Coupled valence and spin state transition in (Pr0.7Sm0.3)0.7Ca0.3CoO3

TL;DR

This study investigates the coupled valence and spin state transitions in (Pr0.7Sm0.3)0.7Ca0.3CoO3 using X-ray absorption spectroscopy, revealing sharp temperature-dependent changes in valence and spin states that influence the material's conductivity.

Contribution

The paper provides detailed experimental insights into the temperature-driven valence and spin state transitions in (Pr0.7Sm0.3)0.7Ca0.3CoO3, highlighting the mechanisms stabilizing different states.

Findings

Sharp valence transition at T*=89.3 K involving Pr and Co ions.

Co4+ remains in an intermediate spin state across all temperatures.

Low-temperature behavior resembles EuCoO3 with stable low-spin Co3+.

Abstract

The coupled valence and spin state transition (VSST) taking place in (Pr0.7Sm0.3)0.7Ca0.3CoO3 was investigated by soft x-ray absorption spectroscopy (XAS) experiments carried out at the Pr-M4,5, Co-L2,3, and O-1s edges.

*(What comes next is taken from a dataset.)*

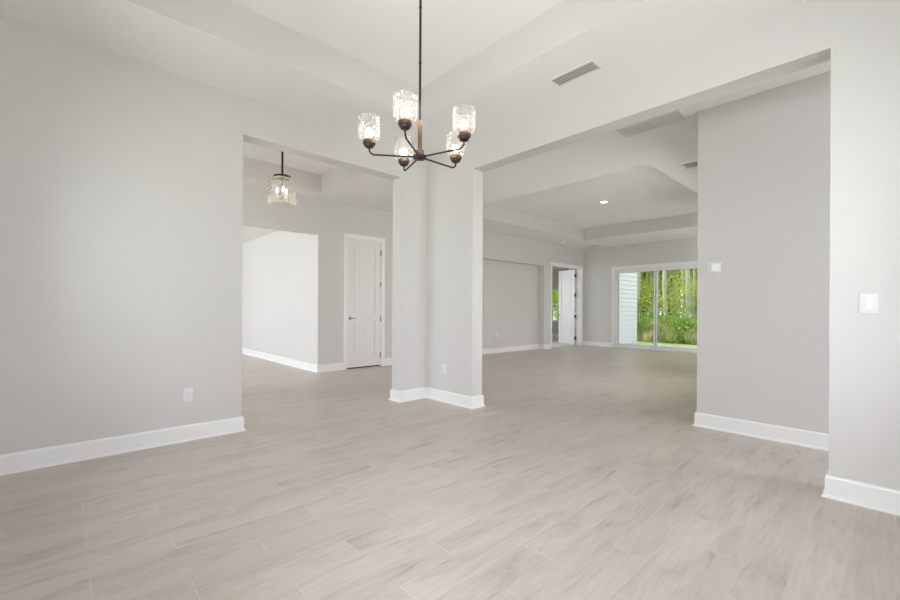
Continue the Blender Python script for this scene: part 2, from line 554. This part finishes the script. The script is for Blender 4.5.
baseboard('baseboard_foyer', [(6.2, YF), (DB + .070, YF)], 'white baseboard right of the foyer door')
baseboard('baseboard_front', [(DA - .070, YF), (SB, YF), (SB, YF + TW), (SB, 13.0), (-2.06, 13.0)], 'white baseboard left of the foyer door turning into the side room')
baseboard('baseboard_bedroom', [(BX, 6.5), (BX, BY1), (8.0, BY1)], 'white baseboard under the bedroom windows')

# ------------------------------------------------------------------ door casings
def casing_y(name, x0, x1, h, y, label, wd=.070):
    b = bmesh.new()
    for (a, c, z0, z1) in ((x0 - wd, x0, 0, h + wd), (x1, x1 + wd, 0, h + wd), (x0, x1, h, h + wd)):
        box(b, a, c, y - .016, y, z0, z1)
    t = .014      # raised outer back-band
    box(b, x0 - wd, x0 - wd + t, y - .022, y - .016, 0, h + wd)
    box(b, x1 + wd - t, x1 + wd, y - .022, y - .016, 0, h + wd)
    box(b, x0 - wd + t, x1 + wd - t, y - .022, y - .016, h + wd - t, h + wd)
    # jamb lining with stops
    box(b, x0 - .004, x0 + .012, y, y + TW, 0, h)
    box(b, x1 - .012, x1 + .004, y, y + TW, 0, h)
    box(b, x0 + .012, x1 - .012, y, y + TW, h - .012, h + .004)
    return struct(name, b, M['trim'], label, 'door frame')
casing_y('trim_1', DA, DB, DH, YF, 'white casing around the closed foyer door')
casing_y('trim_2', GA, GB, 2.44, YG, 'white casing around the open bedroom doorway')
b = bmesh.new()
wd = .09
for (a, c, z0, z1) in ((PA - wd, PA, 0, PH + wd), (PB, PB + wd, 0, PH + wd), (PA, PB, PH, PH + wd)):
    box(b, XB - .018, XB, a, c, z0, z1)
box(b, XB - .028, XB - .018, PB + wd - .015, PB + wd, 0, PH + wd); box(b, XB - .028, XB - .018, PA - wd, PA - wd + .015, 0, PH + wd)
box(b, XB - .028, XB - .018, PA - wd + .015, PB + wd - .015, PH + wd - .015, PH + wd)
struct('trim_3', b, M['trim'], 'white casing around the sliding glass door', 'door frame')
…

This VSST is found to be composed of a sharp Pr/Co valence and Co spin state transition centered at T*=89.3 K, followed by a smoother Co spin-state evolution at higher temperatures. At T < T*, we found that the praseodymium displays a mixed valence Pr3+/Pr4+ with about 0.13 Pr4+/f.u., while all the Co3+ is in the low-spin (LS) state. At T around T*, the sharp valence transition converts all the Pr4+ to Pr3+ with a corresponding Co3+ to Co4+ compensation. This is accompanied by an equally sharp spin state transition of the Co3+ from the low to an incoherent mixture of low and high spin (HS) states. An involvement of the intermediate spin (IS) state can be discarded for the Co3+. While above T* and at high temperatures the system shares rather similar properties as Sr-doped LaCoO3, at low temperatures it behaves much more like EuCoO3 with its highly stable LS configuration for the Co3+. Apparently, the mechanism responsible for the formation of Pr4+ at low temperatures also helps to stabilize the Co3+ in the LS configuration despite the presence of Co4+ ions. We also found out that that the Co4+ is in an IS state over the entire temperature range investigated in this study (10-290 K). The presence of Co3+ HS and Co4+ IS at elevated temperatures facilitates the conductivity of the material.